In the 1990s, Scofield was a featured sideman on some of the most consequential straight-ahead jazz albums of the era: Joe Henderson’s So Near, So Far (Musings for Miles) and Herbie Hancock’s The New Standard. In 2017, Scofield joined Jack DeJohnette, keyboardist John Medeski and bassist Larry Grenadier in the acoustic supergroup Hudson. Scofield’s solo projects in the current century have included his soulful tribute to Ray Charles, That’s What I Say; Piety Street, a gospel-tinged celebration of the music of New Orleans with pianist and vocalist Jon Cleary; and Country for Old Men, on which his quartet performed adventurous jazz reinterpretations of country standards. Scofield has also ventured beyond the jazz world to jam with psychedelic rock bands such as Gov’t Mule, led by former Allman Brothers Band guitarist Warren Haynes, and Phil Lesh and Friends, led by the former Grateful Dead bassist.

What unites all these seemingly disparate directions is the blues feeling that initially inspired Scofield as a 16-year old aspiring guitarist in suburban Connecticut.  Although he has never made a straight blues album, he is playing the blues in some form or fashion in everything he does. It’s what allows him to move effortlessly between funk, fusion and rock to jazz improvisation at the most harmonically sophisticated level. This ever-present bluesy feel for tone and groove is also what distinguishes Scofield from his only true peers among the most influential jazz guitarists of the past 40 years, Pat Metheny and Bill Frisell.

“The whole trick is that it’s got to sound natural,” Scofield says. “Jazz is pretty intellectual, but the greats made it sound natural. That’s part of really learning your instrument. You go past technique. It’s the same with classical music.”

Scofield’s current touring band, Combo 66, covers a lot of ground but, in his own words, “It’s primarily a modern jazz band. … We do all kinds of jazz, including some funkier tunes I recorded with other bands such as Medeski, Martin and Wood. But we don’t get into hardcore funk, get up and clap your hands for 20 minutes type-stuff. We decided not to be a jam band.”

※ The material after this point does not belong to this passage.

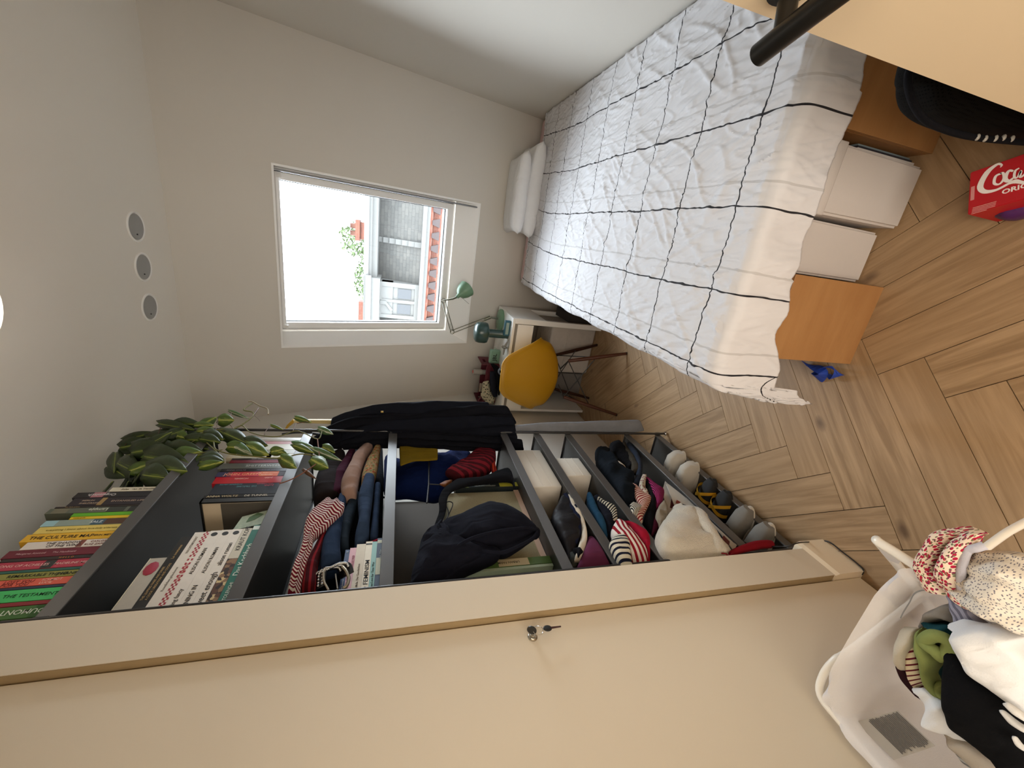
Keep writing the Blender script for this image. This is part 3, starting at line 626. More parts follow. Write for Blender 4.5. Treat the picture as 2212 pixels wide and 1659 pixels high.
def book(kind,y0,y1,z0,z1,depth,col,label,group,txt=(),xf=None,cat='book',rough=.45,bands=(),tilt=0):
    """kind 'v' = standing, 'h' = lying flat; spine on +X at xf"""
    xf=BXF if xf is None else xf; g=.0006; y0+=g; y1-=g
    t=thing('book',label,cat,(xf-depth/2,(y0+y1)/2,z0),group)
    cm=mat('cover_'+col.strip('#')+('g' if rough<.3 else ''),col,rough,0,.06,60,.05,300)
    ct=.0022; bm=new()
    box(bm,(xf-ct,y0,z0),(xf,y1,z1))
    if kind=='v': box(bm,(xf-depth,y0,z0),(xf-ct,y0+ct,z1)); box(bm,(xf-depth,y1-ct,z0),(xf-ct,y1,z1)); pg=((xf-depth+.004,y0+ct,z0+.003),(xf-ct,y1-ct,z1-.003))
    else: box(bm,(xf-depth,y0,z0),(xf-ct,y1,z0+ct)); box(bm,(xf-depth,y0,z1-ct),(xf-ct,y1,z1)); pg=((xf-depth+.004,y0+.003,z0+ct),(xf-ct,y1-.003,z1-ct))
    bmesh.ops.remove_doubles(bm,verts=bm.verts[:],dist=1e-6); mk('cover',bm,cm,t,False)
    bm=new(); box(bm,*pg); mk('pages',bm,paper,t,False)
    for (a,b,c) in bands:      # coloured print on the spine, fractions along the spine from its foot / near end
        bm=new()
        if c=='#2b2a28':
            lathe(bm,[(0,.0004),((z1-z0)*.3,.0004),((z1-z0)*.3,0)],(xf,y0+(y1-y0)*(a+b)/2,(z0+z1)/2),(1,0,0),20); mk('emblem',bm,inkm(c),t); continue
        if kind=='v': box(bm,(xf,y0+.0006,z0+(z1-z0)*a),(xf+.0003,y1-.0006,z0+(z1-z0)*b))
        else: box(bm,(xf,y0+(y1-y0)*a,z0+.0006),(xf+.0003,y0+(y1-y0)*b,z1-.0006))
        mk('spine_print',bm,foodm if c=='#food' else inkm(c),t,False)
    for tx in txt:
        s,pos,size,c=tx[:4]; flip=len(tx)>4 and tx[4]; row=tx[5] if len(tx)>5 else .5; sx=tx[6] if len(tx)>6 else 1
        w=(y1-y0) if kind=='v' else (z1-z0)
        if kind=='v':
            if not flip: text(s,size,(xf+.0003,y0+w*row-size*.35,z1-(z1-z0)*pos),(0,0,-1),(0,1,0),inkm(c),t,.0002,sx=sx)
            else: text(s,size,(xf+.0003,y0+w*row+size*.35,z0+(z1-z0)*pos),(0,0,1),(0,-1,0),inkm(c),t,.0002,sx=sx)
        else: text(s,size,(xf+.0003,y0+(y1-y0)*pos,z0+w*row-size*.35),(0,1,0),(0,0,1),inkm(c),t,.0002,sx=sx)
    return t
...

Where Scofield was once the young, white-guy guitar-slinger with Billy Cobham and Miles Davis, he is now one of the venerated elders in the jazz clan. At the time Scofield launched his professional career in the mid-1970s, a generation gap existed among musicians who’d come up prior to the ascendancy of rock and R&B in the Sixties and those who’d grown up listening to the Beatles and James Brown before they discovered jazz.

Two decades into the 21st Century, the debate has largely been resolved – it’s all good, so long as it’s good – though Scofield says he occasionally encounters young people who’ve recently discovered the genius of Monk and Coltrane and who are fresh with fervor for the bygone Golden Era, compared to which the music of today is of no interest to them.

“To me, it’s always been the Golden Era,” says Scofield. “I’ve never seen the down. There’s always been excitement about jazz for musicians and people in the know. I mean, I can remember seeing Joe Henderson and Stan Getz when there was no one in the room. But it’s always been a connoisseur’s music, elitist music, underground music. Even Charlie Parker was underground compared to Perry Como…”

He’s not exactly sure how long it’s been since he played in Houston. He can remember playing at La Bastille with Billy Cobham in the 1970s, and at Rockefeller’s with his trio in 1990s. He also remembers going to first grade in Houston, when his father had a job in the oil business.

Scofield admits the travel requirements of getting to the job have become more difficult as he’s aged, but the gigs themselves are more fun than ever. “People know who you are,” he says. “I get to play with all these people who are really good. They inspire me.”